EXERCISE.
Copy out every line of the records where the string "this" occurs.

DATA TO PROCESS.
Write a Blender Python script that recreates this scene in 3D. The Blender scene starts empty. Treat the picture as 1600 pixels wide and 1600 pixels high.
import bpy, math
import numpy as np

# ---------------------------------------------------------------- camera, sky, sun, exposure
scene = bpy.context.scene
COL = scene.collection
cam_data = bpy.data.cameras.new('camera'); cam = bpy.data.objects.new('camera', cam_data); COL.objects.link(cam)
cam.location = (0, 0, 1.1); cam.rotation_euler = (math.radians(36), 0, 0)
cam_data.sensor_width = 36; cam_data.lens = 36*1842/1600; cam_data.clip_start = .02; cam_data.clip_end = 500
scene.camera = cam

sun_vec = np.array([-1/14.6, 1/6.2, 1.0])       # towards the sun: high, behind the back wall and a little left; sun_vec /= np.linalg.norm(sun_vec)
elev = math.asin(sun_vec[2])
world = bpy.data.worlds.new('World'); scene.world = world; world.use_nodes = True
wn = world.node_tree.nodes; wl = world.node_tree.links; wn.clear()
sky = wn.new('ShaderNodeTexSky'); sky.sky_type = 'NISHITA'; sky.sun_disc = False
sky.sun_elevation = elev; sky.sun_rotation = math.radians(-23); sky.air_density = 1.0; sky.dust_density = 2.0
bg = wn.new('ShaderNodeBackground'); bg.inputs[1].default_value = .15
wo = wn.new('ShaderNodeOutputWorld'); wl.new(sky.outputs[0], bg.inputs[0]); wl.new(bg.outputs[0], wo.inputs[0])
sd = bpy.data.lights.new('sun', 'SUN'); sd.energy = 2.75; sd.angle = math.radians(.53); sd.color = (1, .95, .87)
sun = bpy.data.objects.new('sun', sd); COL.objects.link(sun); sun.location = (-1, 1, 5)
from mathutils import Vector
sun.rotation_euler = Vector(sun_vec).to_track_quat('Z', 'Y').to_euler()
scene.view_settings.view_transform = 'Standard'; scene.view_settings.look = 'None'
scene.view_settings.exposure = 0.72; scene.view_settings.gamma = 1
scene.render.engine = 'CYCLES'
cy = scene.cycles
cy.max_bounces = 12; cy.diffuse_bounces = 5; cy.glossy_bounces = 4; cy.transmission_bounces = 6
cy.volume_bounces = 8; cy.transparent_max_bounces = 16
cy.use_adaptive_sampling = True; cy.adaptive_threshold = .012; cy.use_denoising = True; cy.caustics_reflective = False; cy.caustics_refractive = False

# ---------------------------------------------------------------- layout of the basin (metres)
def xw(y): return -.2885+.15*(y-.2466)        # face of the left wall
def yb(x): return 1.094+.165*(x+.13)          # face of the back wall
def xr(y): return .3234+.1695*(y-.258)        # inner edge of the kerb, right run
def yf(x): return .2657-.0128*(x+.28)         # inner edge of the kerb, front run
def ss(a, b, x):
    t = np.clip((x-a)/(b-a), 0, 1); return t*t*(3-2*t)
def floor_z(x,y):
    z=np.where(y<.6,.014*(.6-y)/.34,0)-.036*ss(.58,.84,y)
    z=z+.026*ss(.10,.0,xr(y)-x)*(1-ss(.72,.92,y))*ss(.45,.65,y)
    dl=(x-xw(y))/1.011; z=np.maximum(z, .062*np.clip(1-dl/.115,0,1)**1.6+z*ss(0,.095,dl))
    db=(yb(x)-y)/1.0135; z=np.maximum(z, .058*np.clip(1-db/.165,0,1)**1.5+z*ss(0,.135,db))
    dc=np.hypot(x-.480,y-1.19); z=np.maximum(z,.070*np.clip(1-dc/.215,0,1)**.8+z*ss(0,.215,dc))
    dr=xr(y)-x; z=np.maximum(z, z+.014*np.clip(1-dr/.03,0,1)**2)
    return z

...

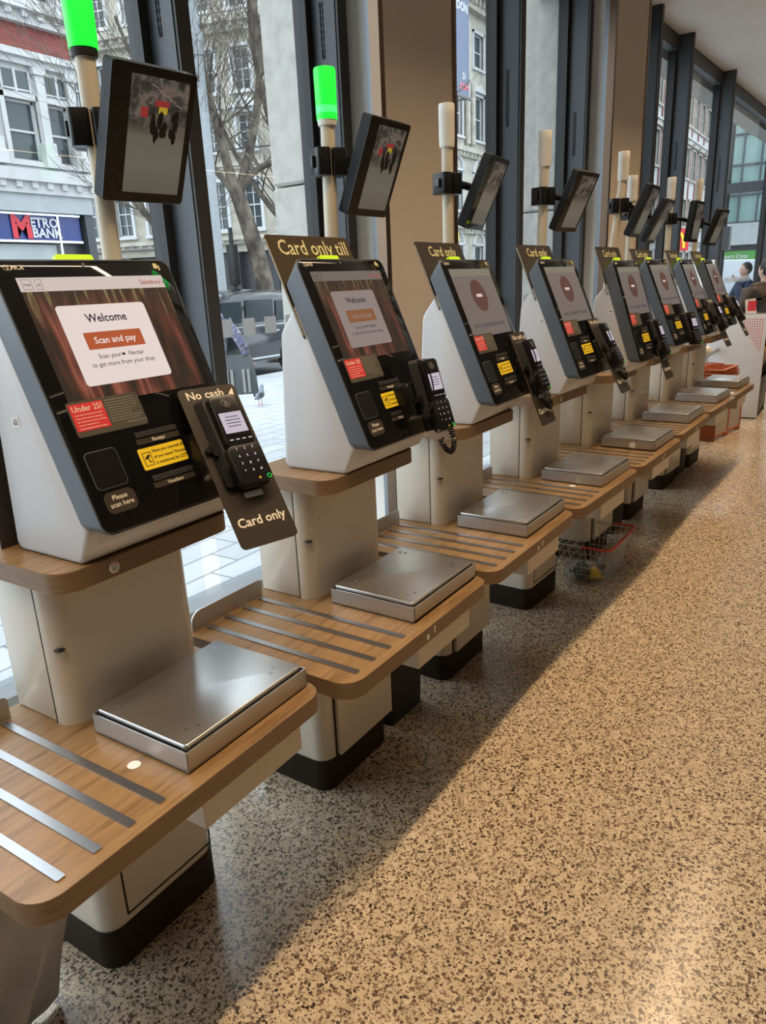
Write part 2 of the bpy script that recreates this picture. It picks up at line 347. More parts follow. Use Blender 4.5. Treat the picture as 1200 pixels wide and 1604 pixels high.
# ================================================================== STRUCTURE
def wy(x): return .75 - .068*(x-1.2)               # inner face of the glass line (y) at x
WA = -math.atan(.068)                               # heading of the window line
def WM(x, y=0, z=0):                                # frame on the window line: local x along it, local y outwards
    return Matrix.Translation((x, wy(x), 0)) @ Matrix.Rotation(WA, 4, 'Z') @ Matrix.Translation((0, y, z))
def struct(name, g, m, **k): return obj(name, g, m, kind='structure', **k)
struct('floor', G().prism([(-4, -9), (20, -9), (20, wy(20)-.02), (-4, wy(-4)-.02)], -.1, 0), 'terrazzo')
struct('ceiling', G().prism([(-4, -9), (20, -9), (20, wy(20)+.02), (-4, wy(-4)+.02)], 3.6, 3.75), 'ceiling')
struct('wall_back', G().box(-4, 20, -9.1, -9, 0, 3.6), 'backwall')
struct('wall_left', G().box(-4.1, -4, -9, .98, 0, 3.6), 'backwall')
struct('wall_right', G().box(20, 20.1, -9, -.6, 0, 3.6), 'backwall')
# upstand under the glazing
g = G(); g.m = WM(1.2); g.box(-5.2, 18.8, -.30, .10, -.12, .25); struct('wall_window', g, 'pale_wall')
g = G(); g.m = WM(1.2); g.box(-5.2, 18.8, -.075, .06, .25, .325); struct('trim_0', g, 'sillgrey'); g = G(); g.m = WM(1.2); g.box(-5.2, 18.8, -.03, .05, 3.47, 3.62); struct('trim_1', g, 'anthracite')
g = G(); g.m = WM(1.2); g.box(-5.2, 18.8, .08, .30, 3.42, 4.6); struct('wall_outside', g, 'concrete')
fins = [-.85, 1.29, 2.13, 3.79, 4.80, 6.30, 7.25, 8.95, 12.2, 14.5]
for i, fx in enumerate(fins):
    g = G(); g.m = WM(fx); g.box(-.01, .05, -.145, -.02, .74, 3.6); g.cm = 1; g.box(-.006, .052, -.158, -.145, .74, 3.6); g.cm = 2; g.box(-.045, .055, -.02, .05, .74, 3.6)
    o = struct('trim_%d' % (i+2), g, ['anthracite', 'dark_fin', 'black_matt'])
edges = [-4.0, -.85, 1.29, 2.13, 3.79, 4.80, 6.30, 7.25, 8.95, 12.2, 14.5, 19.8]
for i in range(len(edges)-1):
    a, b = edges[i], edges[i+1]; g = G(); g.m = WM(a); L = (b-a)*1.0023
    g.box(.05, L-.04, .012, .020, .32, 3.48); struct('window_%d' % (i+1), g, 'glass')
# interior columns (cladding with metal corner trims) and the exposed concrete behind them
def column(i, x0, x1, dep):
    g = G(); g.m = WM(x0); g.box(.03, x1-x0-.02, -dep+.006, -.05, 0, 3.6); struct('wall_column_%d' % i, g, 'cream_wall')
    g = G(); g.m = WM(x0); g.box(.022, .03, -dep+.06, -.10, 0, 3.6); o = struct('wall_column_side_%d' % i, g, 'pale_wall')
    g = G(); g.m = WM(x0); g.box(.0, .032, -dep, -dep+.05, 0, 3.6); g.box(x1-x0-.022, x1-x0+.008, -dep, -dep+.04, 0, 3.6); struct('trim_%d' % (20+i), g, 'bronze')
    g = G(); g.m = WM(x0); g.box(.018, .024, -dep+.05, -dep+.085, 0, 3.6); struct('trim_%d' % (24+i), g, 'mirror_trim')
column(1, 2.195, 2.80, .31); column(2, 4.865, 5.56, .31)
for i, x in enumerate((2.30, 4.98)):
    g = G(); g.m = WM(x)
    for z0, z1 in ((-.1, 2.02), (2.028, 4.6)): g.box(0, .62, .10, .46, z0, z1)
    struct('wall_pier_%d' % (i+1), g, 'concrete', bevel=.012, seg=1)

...

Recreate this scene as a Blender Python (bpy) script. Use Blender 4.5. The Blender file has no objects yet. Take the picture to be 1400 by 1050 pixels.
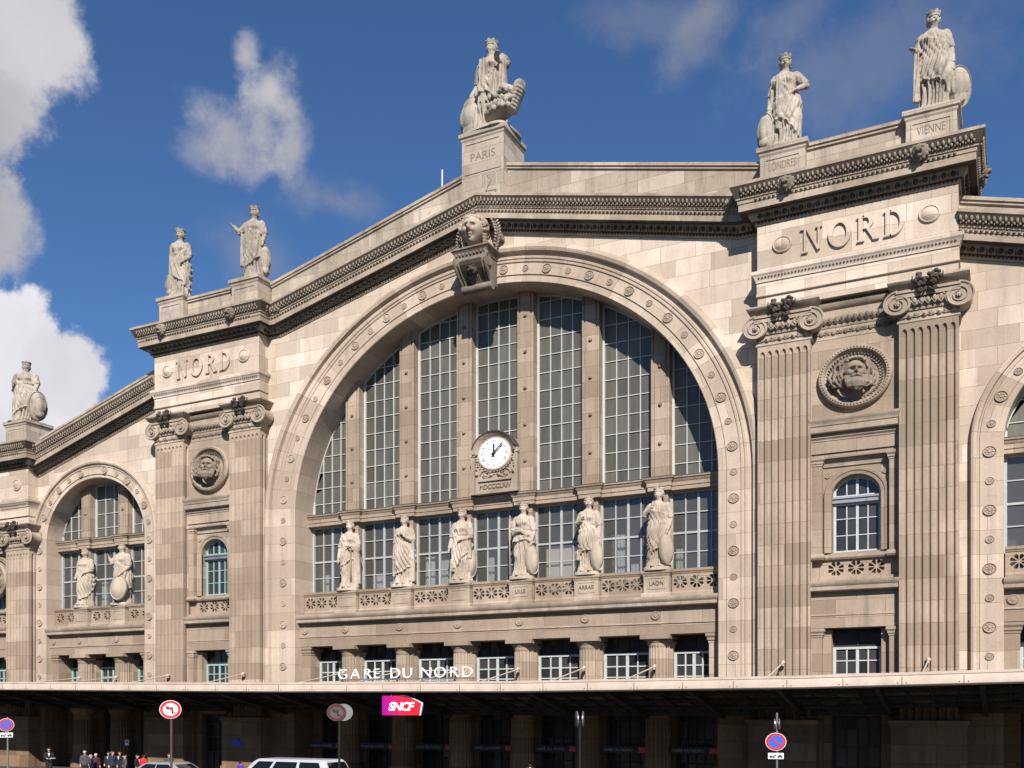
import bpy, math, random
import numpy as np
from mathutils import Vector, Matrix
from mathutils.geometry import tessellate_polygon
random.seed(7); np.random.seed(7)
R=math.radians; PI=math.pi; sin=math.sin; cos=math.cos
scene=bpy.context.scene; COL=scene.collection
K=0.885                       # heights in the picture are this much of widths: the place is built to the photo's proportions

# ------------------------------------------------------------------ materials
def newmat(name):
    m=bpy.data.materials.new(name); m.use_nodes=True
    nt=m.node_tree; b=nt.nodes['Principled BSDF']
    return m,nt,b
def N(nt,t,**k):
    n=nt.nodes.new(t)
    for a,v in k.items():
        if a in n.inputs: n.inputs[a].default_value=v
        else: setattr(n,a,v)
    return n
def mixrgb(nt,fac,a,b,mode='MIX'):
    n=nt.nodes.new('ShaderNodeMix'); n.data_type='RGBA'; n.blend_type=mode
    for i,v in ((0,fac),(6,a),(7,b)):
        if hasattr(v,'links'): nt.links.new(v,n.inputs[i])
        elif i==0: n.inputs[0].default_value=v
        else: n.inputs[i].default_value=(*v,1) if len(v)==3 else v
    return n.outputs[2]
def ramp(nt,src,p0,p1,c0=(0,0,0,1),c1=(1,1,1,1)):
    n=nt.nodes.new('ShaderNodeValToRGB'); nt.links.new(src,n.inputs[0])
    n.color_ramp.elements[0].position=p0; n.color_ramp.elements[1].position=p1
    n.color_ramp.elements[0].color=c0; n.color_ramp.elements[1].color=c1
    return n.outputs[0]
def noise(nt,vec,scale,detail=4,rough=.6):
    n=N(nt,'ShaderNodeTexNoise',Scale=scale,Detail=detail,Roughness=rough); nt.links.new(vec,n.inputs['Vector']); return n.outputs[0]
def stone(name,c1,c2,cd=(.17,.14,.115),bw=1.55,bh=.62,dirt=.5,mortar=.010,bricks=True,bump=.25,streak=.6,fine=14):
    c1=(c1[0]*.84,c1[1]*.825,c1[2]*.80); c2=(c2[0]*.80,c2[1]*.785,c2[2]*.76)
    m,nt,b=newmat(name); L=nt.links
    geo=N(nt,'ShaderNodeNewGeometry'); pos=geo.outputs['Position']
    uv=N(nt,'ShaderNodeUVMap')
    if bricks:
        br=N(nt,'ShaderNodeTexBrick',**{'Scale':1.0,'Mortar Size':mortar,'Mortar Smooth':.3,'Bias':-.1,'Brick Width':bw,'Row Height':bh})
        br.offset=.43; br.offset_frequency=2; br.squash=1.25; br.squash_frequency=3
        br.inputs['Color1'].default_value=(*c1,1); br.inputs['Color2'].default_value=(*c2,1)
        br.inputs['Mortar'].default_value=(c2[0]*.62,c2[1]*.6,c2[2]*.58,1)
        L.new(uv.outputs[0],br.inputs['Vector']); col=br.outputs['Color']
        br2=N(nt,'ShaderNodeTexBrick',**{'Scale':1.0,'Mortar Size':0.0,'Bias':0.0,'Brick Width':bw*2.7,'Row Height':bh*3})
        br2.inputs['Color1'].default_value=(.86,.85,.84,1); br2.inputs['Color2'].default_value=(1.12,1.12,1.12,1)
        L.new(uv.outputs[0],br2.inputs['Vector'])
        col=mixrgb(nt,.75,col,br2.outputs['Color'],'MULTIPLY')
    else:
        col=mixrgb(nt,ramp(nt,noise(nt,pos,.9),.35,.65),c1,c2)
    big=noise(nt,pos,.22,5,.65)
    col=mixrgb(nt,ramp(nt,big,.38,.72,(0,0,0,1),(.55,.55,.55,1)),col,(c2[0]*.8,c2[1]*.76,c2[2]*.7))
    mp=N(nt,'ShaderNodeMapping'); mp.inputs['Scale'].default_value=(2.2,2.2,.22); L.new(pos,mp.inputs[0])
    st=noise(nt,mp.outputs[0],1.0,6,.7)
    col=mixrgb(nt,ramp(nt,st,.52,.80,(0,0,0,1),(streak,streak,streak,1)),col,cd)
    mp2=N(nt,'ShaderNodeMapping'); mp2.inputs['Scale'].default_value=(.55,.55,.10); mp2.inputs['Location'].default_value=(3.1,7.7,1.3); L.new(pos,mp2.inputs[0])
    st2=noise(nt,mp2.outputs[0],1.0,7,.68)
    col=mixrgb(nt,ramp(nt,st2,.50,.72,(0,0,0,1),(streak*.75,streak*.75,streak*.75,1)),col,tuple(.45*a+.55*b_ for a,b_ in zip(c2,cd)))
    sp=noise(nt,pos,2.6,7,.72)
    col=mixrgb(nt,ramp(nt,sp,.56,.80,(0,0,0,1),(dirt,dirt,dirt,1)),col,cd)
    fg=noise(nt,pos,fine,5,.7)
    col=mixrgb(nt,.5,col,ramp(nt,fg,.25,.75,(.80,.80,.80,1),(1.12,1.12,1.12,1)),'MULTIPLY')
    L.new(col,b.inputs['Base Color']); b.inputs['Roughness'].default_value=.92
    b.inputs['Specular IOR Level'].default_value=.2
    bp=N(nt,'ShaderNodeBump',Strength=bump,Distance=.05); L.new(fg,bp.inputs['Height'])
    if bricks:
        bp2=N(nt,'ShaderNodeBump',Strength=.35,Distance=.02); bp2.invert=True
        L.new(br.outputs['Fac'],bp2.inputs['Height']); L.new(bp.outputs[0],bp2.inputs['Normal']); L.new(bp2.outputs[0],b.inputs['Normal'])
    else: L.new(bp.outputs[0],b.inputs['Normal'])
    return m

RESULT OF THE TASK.
Write a Blender Python script that recreates this scene in 3D. The Blender scene starts empty. Treat the picture as 1600 pixels wide and 1600 pixels high.
Write part 2 of the bpy script that recreates this picture. It picks up at line 347. More parts follow. Use Blender 4.5. Treat the picture as 1200 pixels wide and 1604 pixels high.
Recreate this scene as a Blender Python (bpy) script. Use Blender 4.5. The Blender file has no objects yet. Take the picture to be 1400 by 1050 pixels.
K=0.885                       # heights in the picture are this much of widths: the place is built to the photo's proportions